Investigating boehm-gc and root case

It was enough to run System.gc() flow with debugger to find out problematic place. Root case code is GC_stop_world routine in darwin_stop_world.c.
This routines stops all threads before performing garbage collection. The moment here that it obtains all task threads using task_threads call. It includes all application threads not only RoboVM ones. In empty iOS12 project I can see 4 threads running, including main, event loop and other system added threads. Suspending and resuming these threads in combination with suspending/resuming application causes iOS app to halt and crash. Probably it is Apple’s bug as it crashes due internal object access synchronization and time limited operations with grand central dispatch.

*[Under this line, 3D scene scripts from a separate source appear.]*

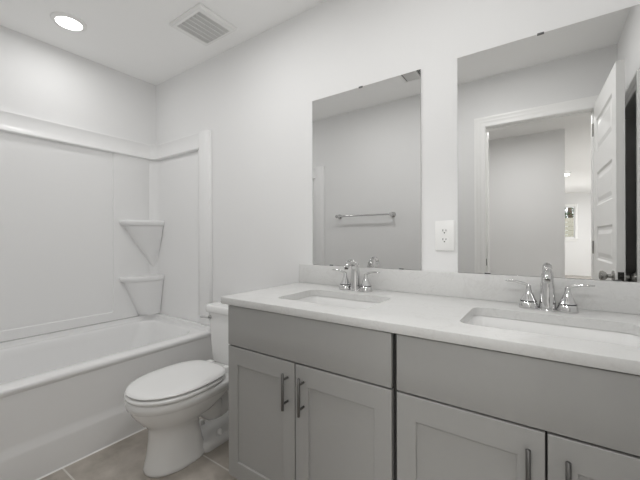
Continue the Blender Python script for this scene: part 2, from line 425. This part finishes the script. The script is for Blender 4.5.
# corner shelves: rounded ledge over a tapering bracket
def corner_shelf(ztop, y_c, s, tip):
    def prof(k, z, rnd=0):
        # k scales the reach from the corner; straight-ish front that bulges a little
        cx_, cy_ = XL + .020, y_c
        ly, lx = .292 * k, .135 * k
        pts = []
        for i in range(17):
            t = i / 16; u = t
            x = cx_ + lx * math.sin(u * PI / 2) ** .8; y = cy_ + s * ly * math.cos(u * PI / 2) ** .8
            bul = .010 * math.sin(PI * t) * k
            pts.append(V(x + bul, y + s * bul, z))
        pts.append(V(cx_ - .012, cy_ - s * .012, z))
        pts.insert(0, V(cx_ - .012, cy_ + s * ly, z)); 
        pts.append(pts.pop()) 
        return pts
    bm = bmesh.new()
    ks = [(.88, ztop - .046), (.935, ztop - .042), (.98, ztop - .031), (1.0, ztop - .016), (.985, ztop - .004), (.955, ztop), (.90, ztop - .001), (.86, ztop - .006)]
    loft(bm, [prof(k, z) for k, z in ks])
    link('corner_shelf', bm, M['acrylic'], sur, sharp=60)
    bm = bmesh.new()
    loft(bm, [prof(lerp(.87, tip[0], t ** 1.1), lerp(ztop - .044, tip[1], t)) for t in [i / 8 for i in range(9)]])
    link('shelf_bracket', bm, M['acrylic'], sur, sharp=75)
for (yc, s) in ((YB - .020, -1),):
    corner_shelf(1.272, yc, s, (.05, .872)); corner_shelf(.828, yc, s, (.50, .502))

# ================================================================= TOILET
TX = -1.566
toi = thing('toilet', 'white two-piece toilet with closed lid between the tub and the vanity', 'toilet', (TX, 1.12, 0))
def egg(cx_, yf, yb, w, z, n=40, sq=2.0, tail=2.6, ysplit=.50):
    """egg outline, front at yf (towards the door), back at yb"""
    pts = []; ym = lerp(yf, yb, ysplit)
    for i in range(n):
        a = 2 * PI * i / n; c, s_ = math.cos(a), math.sin(a)
        e = sq if s_ < 0 else tail
        x = math.copysign(abs(c) ** (2 / e), c) * w; y = math.copysign(abs(s_) ** (2 / e), s_)
        y = ym + y * ((ym - yf) if s_ < 0 else (yb - ym))
        pts.append(V(cx_ + x, y, z))
    return pts
bm = bmesh.new()
SECT = [ # yf, yb, half width, z, squareness
    (.806, 1.110, .104, 0.000), (.802, 1.112, .107, .006), (.802, 1.110, .107, .018), (.807, 1.100, .103, .032),
    (.818, 1.085, .099, .080), (.828, 1.070, .099, .150), (.826, 1.062, .102, .200), (.816, 1.085, .110, .226), (.795, 1.150, .132, .246), (.768, 1.20, .154, .280),
    (.750, 1.235, .168, .306), (.740, 1.252, .176, .330), (.737, 1.258, .178, .338), (.728, 1.270, .186, .343), (.725, 1.280, .187, .376), (.732, 1.275, .181, .384)]
loft(bm, [egg(TX, a, b_, w_, z, sq=2.15, tail=2.8) for a, b_, w_, z in [(p, q, o, zz * .968) for p, q, o, zz in SECT]])
link('bowl', bm, M['porcelain'], toi, sharp=60)
bm = bmesh.new()   # rear deck under the tank
loft(bm, [rrect(TX - .13 - d, TX + .13 + d, 1.16 - d * .3, 1.455 + d, .05, z, 6) for d, z in ((-.02, .28), (0, .30), (.008, .32), (.008, .350), (0, .356))])
link('tank_deck', bm, M['porcelain'], toi, sharp=60)
bm = bmesh.new()   # foot behind the pedestal, carries the bolts
loft(bm, [rrect(TX - .104 + d, TX + .104 - d, 1.055 + d, 1.44 - d, .04, z, 6) for d, z in ((0, 0), (-.002, .006), (-.002, .026), (.004, .044), (.012, .052))])
link('foot', bm, M['porcelain'], toi, sharp=60)
bm = bmesh.new()   # exposed trapway
tube(bm, curve_pts([(TX, 1.10, .25), (TX, 1.20, .16), (TX, 1.29, .20), (TX, 1.335, .29), (TX, 1.39, .27), (TX, 1.41, .15), (TX, 1.40, .03)], 6), [.070] * 6 + [.062] * 31, 18)
link('trapway', bm, M['porcelain'], toi, sharp=60)
for s in (-1, 1):
    bm = bmesh.new(); lathe(bm, [(.017, .042), (.017, .064), (.013, .073), (.006, .077), (.0005, .077)], (TX + s * .080, 1.17, 0), n=20); link('bolt_cap', bm, M['seat'], toi)
# seat ring and lid
bm = bmesh.new()
so = dict(sq=2.1, tail=3.0)
loft(bm, [egg(TX, .723 + a, 1.195 - a, .189 - a, z, **so) for a, z in ((.020, .3725), (.004, .375), (0, .384), (.003, .391), (.014, .3935))] )
link('seat', bm, M['seat'], toi, sharp=60)
bm = bmesh.new()
loft(bm, [egg(TX, .729 + a, 1.202 - a, .184 - a, z, **so) for a, z in ((.020, .3985), (.004, .3995), (0, .4045), (.004, .4105), (.014, .4135), (.05, .416), (.09, .4175))])
link('seat_lid', bm, M['seat'], toi, sharp=60)
for s in (-1, 1):
    bm = bmesh.new(); loft(bm, [rrect(TX + s * .075 - .022 + d, TX + s * .075 + .022 - d, 1.205 + d, 1.24 - d, .008, z, 4) for d, z in ((0, .355), (0, .394), (.004, .401))])
    link('seat_hinge', bm, M['seat'], toi, sharp=50)
# tank
bm = bmesh.new()
TKB = YB - .035
TS = [(.155, 1.33, .345, .035), (.172, 1.314, .350, .035), (.181, 1.305, .364, .034), (.186, 1.302, .42, .032), (.195, 1.299, .56, .030), (.202, 1.296, .664, .028)]
loft(bm, [rrect(TX - w_, TX + w_, yf, TKB, r, z, 8) for w_, yf, z, r in TS])
link('tank', bm, M['porcelain'], toi, sharp=60)
bm = bmesh.new()
loft(bm, [rrect(TX - .212 + d, TX + .212 - d, 1.282 + d, TKB + .012 - d, .022, z, 8) for d, z in ((.010, .6645), (.002, .666), (0, .671), (0, .700), (.004, .7075), (.012, .711))])
link('tank_lid', bm, M['porcelain'], toi, sharp=60)
bm = bmesh.new()
lathe(bm, [(.013, 1.300), (.013, 1.288), (.010, 1.284), (.0005, 1.284)], (TX - .170, 0, .632), 'y', 18)
tube(bm, curve_pts([(TX - .170, 1.282, .632), (TX - .20, 1.272, .637), (TX - .228, 1.266, .634)], 5), [.007, .007, .007, .0075, .008, .0085, .009, .0095, .010, .010, .008], 12, flat=.8)
link('flush_lever', bm, M['chrome'], toi, sharp=50)

# ================================================================= VANITY
CF = .945   # door faces
def shaker(bm, x0, x1, z0, z1, y, st=.056, rb=.070, rt_=.072, th=.019, rec=.0065):
    def L(i0, i1, j0, j1, yy): return [V(x0 + i0, yy, z0 + j0), V(x1 - i1, yy, z0 + j0), V(x1 - i1, yy, z1 - j1), V(x0 + i0, yy, z1 - j1)]
    e = .0015
    loft(bm, [L(0, 0, 0, 0, y + th), L(0, 0, 0, 0, y + e), L(e, e, e, e, y), L(st, st, rb, rt_, y), L(st + .002, st + .002, rb + .002, rt_ + .002, y + .0015), L(st + .003, st + .003, rb + .003, rt_ + .003, y + rec)])
def bar_pull(parent, x, z0, z1):
    bm = bmesh.new(); y = CF
    r = .0055
    lathe(bm, [(.0005, z0), (r - .001, z0), (r, z0 + .001), (r, z1 - .001), (r - .001, z1), (.0005, z1)], (x, y - .030, 0), 'z', 16)
    for z in (z0 + .024, z1 - .024): lathe(bm, [(.0045, y + .001), (.0045, y - .030)], (x, 0, z), 'y', 12)
    return link('handle', bm, M['nickel'], parent, sharp=50)
def cabinet(x0, x1, a, label):
    t = thing('vanity_cabinet', label, 'cabinet', ((x0 + x1) / 2, 1.24, 0), 'grey vanity cabinets')
    bx = CF + .0205
    bm = B((x0, x0 + .018, bx, YB - .006, .095, .838), (x1 - .018, x1, bx, YB - .006, .095, .838), (x0 + .018, x1 - .018, bx + .002, YB - .006, .095, .113),
           (x0 + .018, x1 - .018, YB - .012, YB - .006, .113, .838), (x0 + .018, x1 - .018, bx + .03, bx + .048, .79, .838))
    link('body', bm, M['cab'], t, bevel=.001)
    link('gap_shade_sheet', B((x0 + (.010 if x0 < -1 else 0), x1, bx - .0008, bx - .0001, .100, .837)), M['gapshade'], t)  # dark sheet standing in for the shade in gaps between fronts
    link('toe_kick', B((x0 + .001, x1 - .001, CF + .085, CF + .100, 0, .095), (x0 + .001, x0 + .018, CF + .1, YB - .006, 0, .095), (x1 - .018, x1 - .001, CF + .1, YB - .006, 0, .095)), M['cab'], t)
    d0, d1, dm = a
    link('drawer_front', B((d0, d1, CF, CF + .019, .666, .835)), M['cab'], t, bevel=.0015)
    for (p, q, hx) in ((d0, dm - .0025, dm - .0355), (dm + .0025, d1, dm + .0405)):
        bm = bmesh.new(); shaker(bm, p, q, .098, .660, CF)
        dr = link('door', bm, M['cab'], t, sharp=30)
        ORG[dr.name] = ORG[t.name]
        bar_pull(dr, hx, .488, .625)
    return t
cabinet(-1.1480, -.3830, (-1.1425, -.3905, -.769), 'grey shaker vanity cabinet under the left sink, next to the toilet')
cabinet(-.3810, .3785, (-.3735, .3705, -.001), 'grey shaker vanity cabinet under the right sink, cut by the frame edge')
tag(link('filler_strip', B((.3795, XR - .0005, CF + .004, CF + .022, .095, .839)), M['cab'], bevel=.001), 'narrow grey filler strip between right cabinet and wall', 'filler strip')

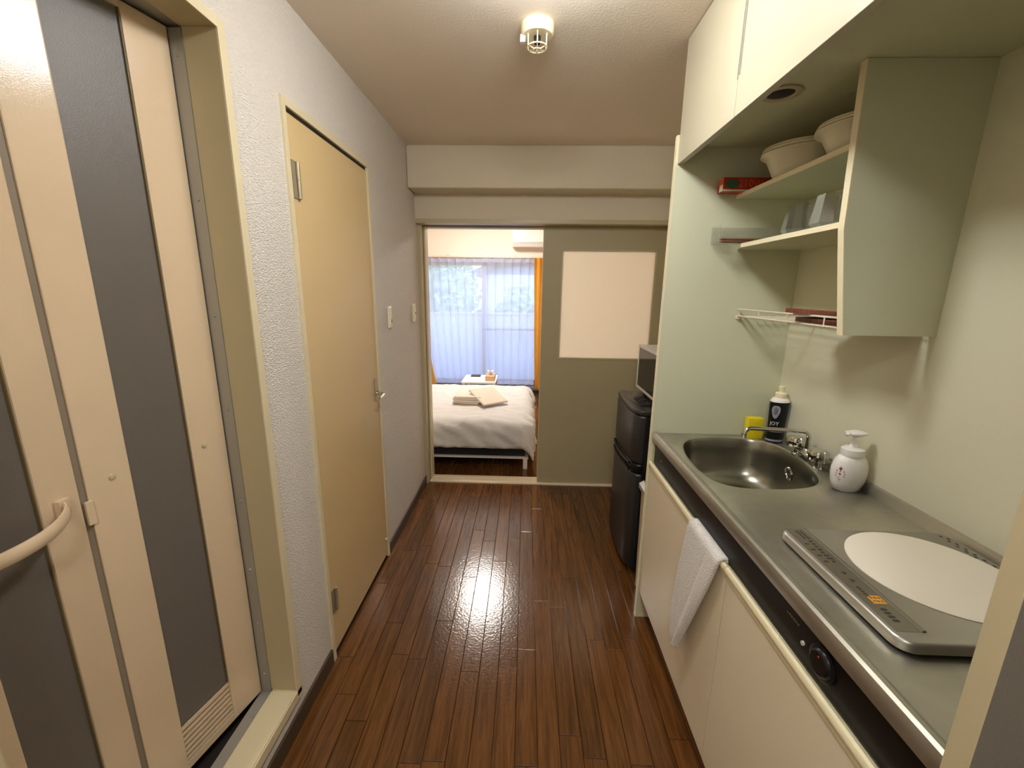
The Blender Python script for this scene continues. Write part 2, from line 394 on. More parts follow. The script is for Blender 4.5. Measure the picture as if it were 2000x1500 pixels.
# ================================================================== DOOR 1: folding bathroom door
d1 = empty('door_1', (XL, 1.0, 0.0), kind='structure')
cas = MB()
cas.box(-0.846, -0.757, 1.150, 1.172, 0.155, 2.112, bev=0.002)                 # far jamb
cas.box(-0.850, -0.757, BY0, 1.172, 2.112, 2.130, bev=0.002)                   # head
cas.box(-0.878, -0.757, BY0, BY0 + 0.02, 0.155, 2.108, bev=0.002)
cas.build('jamb', M['frame'], d1)
MB().box(-0.759, -0.754, 1.147, 1.174, 0.13, 2.132, bev=0.001).box(-0.759, -0.754, BY0, 1.147, 2.108, 2.132, bev=0.001).build('casing_edge', M['framelight'], d1)
MB().box(-0.842, -0.757, BY0, 1.172, 0.128, 0.155, bev=0.003).box(-0.757, -0.754, BY0, 1.172, 0.118, 0.150).build('sill', M['framelight'], d1)
MB().box(-0.880, -0.846, 1.148, 1.168, 0.140, 2.108).box(-0.882, -0.842, BY0, 1.168, 0.128, 0.146).box(-0.92, -0.850, BY0, 1.172, 2.114, 2.135).build('metal_channel', M['alu'], d1)
for z in (2.05, 1.72, 1.42, 1.15, 0.86, 0.62, 0.42, 0.22):
    MB().lathe([(0.0, 0), (0.005, 0.0), (0.004, -0.003), (0.0, -0.003)], (-0.862, 1.148, z), n=10, axis='y', cap=False).build('screw', M['alu'], d1)
MB().lathe([(0.0, 0), (0.004, 0.0), (0.003, 0.002), (0.0, 0.002)], (-0.855, 1.06, 0.146), n=10, cap=False).build('screw', M['alu'], d1)

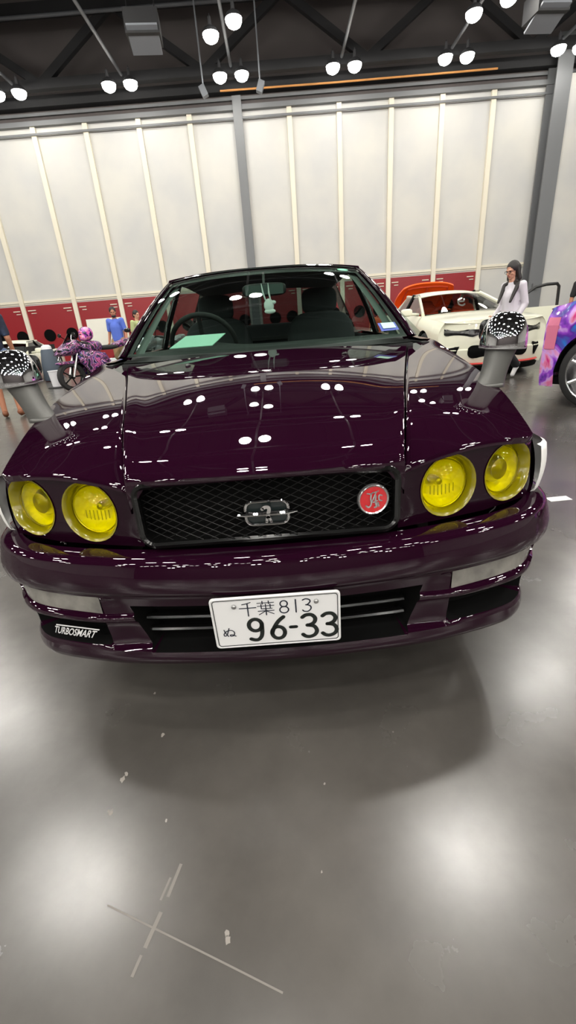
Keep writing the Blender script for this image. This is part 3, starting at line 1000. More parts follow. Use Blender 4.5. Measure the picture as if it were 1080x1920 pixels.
# ---- grille
def yg(x): return .004 + .044 * (abs(x) / .33) ** 2
gz = lambda x: .006 * (1 - (abs(x) / .33) ** 2)
gout = rrect(0, .660, .655, .164, .034, 8)
mb = MB(); mb.tube([(x, yg(x) - .006, z + gz(x)) for x, z in gout], .0105, 8, closed=True)
grille = mb.build('grille', M['black_gloss'], car)
mb = MB(); holed_sheet(mb, rrect(0, .660, .66, .17, .03), [], lambda x, z: (x, yg(x) + .055, z + gz(x)), .06)
mb.build('grille_backing', M['void'], grille)
mb = MB(); mb.grid([[(x * k_, yg(x) + d_, z_ + gz(x)) for k_, d_, z_ in ((1.0, -.002, z), (1.0, .056, z))] for x, z in gout + gout[:1]])
mb.build('grille_shell', M['black_plastic'], grille)
mb = MB()
W2, H2, pitch, slope = .318, .076, .0405, .50
k = -30
segs = []
for sgn in (1, -1):
    for q in range(-24, 25):
        pts = []
        for t in np.linspace(-1, 1, 41):
            x = t * W2
            z = sgn * slope * (x - q * pitch)
            if abs(z) <= H2 and not (abs(x) > W2 - .03 and abs(z) > H2 - .03 + (W2 - abs(x)) * .6):
                pts.append((x, yg(x) + .014 + .0015 * sgn, .660 + z + gz(x)))
        # exact end points
        if len(pts) >= 2:
            e = []
            for zz in (-H2, H2):
                x = q * pitch + sgn * zz / slope
                if abs(x) <= W2: e.append((x, yg(x) + .014 + .0015 * sgn, .660 + zz + gz(x)))
            pts = sorted(pts + e)
            mb.tube(pts, .0011, 5)
mb.build('mesh_wire', M['mesh_wire'], grille)
# emblem
ez = .668
mb = MB()
fr = rrect(0, ez, .103, .060, .018, 6)
mb.tube([(x, -.012, z) for x, z in fr], .0042, 8, closed=True)
em = mb.build('emblem', M['chrome'], grille)
mb = MB(); mb.prism(rrect(0, ez, .100, .057, .017, 6), -.008, -.003); mb.build('emblem_plate', M['emblem_dark'], em, 30)
mb = MB(); mb.tube([(-.073, -.016, ez - .001), (-.05, -.018, ez), (0, -.019, ez), (.05, -.018, ez), (.073, -.016, ez + .001)], [.003, .0062, .0062, .0062, .003], 8)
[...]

Reproducing with native XCode project

start/stop world was extracted from boehm-gc and put into simple iOS app to have proof of concept. It is available in my codesnippets repo. And reproduce exactly same case.

Handling the case

WARNING: shall not be used in any case but POC. Check next paragraph for details.
Simple way to handle it is to tell boehm-gc to stop/resume only threads it knows about. This can be done by adding --disable-threads-discovery parameter to configuration script when building RT. And it DOES solve the issue. You can pick up pre-build ARM64 libgc.a for testing. Replace on in ~/.robovm-sdks/robovm-2.3.5-SNAPSHOT/lib/vm/ios/arm64 folder.

BUT

Limiting GC to handle threads it knows is DANGEROUS. As once java code is called from thread GC doesn’t know about (e.g. created at native side) most likely will cause crash as GC will not able to stop that thread during gc(). There is a nice text in README.darwin about this case:

Since not all uses of the GC enable clients to override pthread_create() before threads have been created, the code for stopping the world has been rewritten to look for threads using Mach kernel calls. Each thread identified in this way is suspended and resumed as above. In addition, since Mach kernel threads do not contain pointers to their stacks, a stack-walking function has been written to find the stack limits. Given an initial stack pointer (for the current thread, a pointer to a stack-allocated local variable will do; for a non-active thread, we grab the value of register 1 (on PowerPC)), it will walk the PPC Mach-O-ABI compliant stack chain until it reaches the top of the stack. This appears to work correctly for GCC-compiled C, C++, Objective-C, and Objective-C++ code, as well as for Java programs that use JNI. If you run code that does not follow the stack layout or stack pointer conventions laid out in the PPC Mach-O ABI, then this will likely crash the garbage collector.

Bottom line

RoboVM is not a root case. Memory leaks are not root case. GC is not root case (directly). Even considering GC plays quite rude and stops entire world hangs are happening due Apple’s logic and best case scenario is Apple to fix it.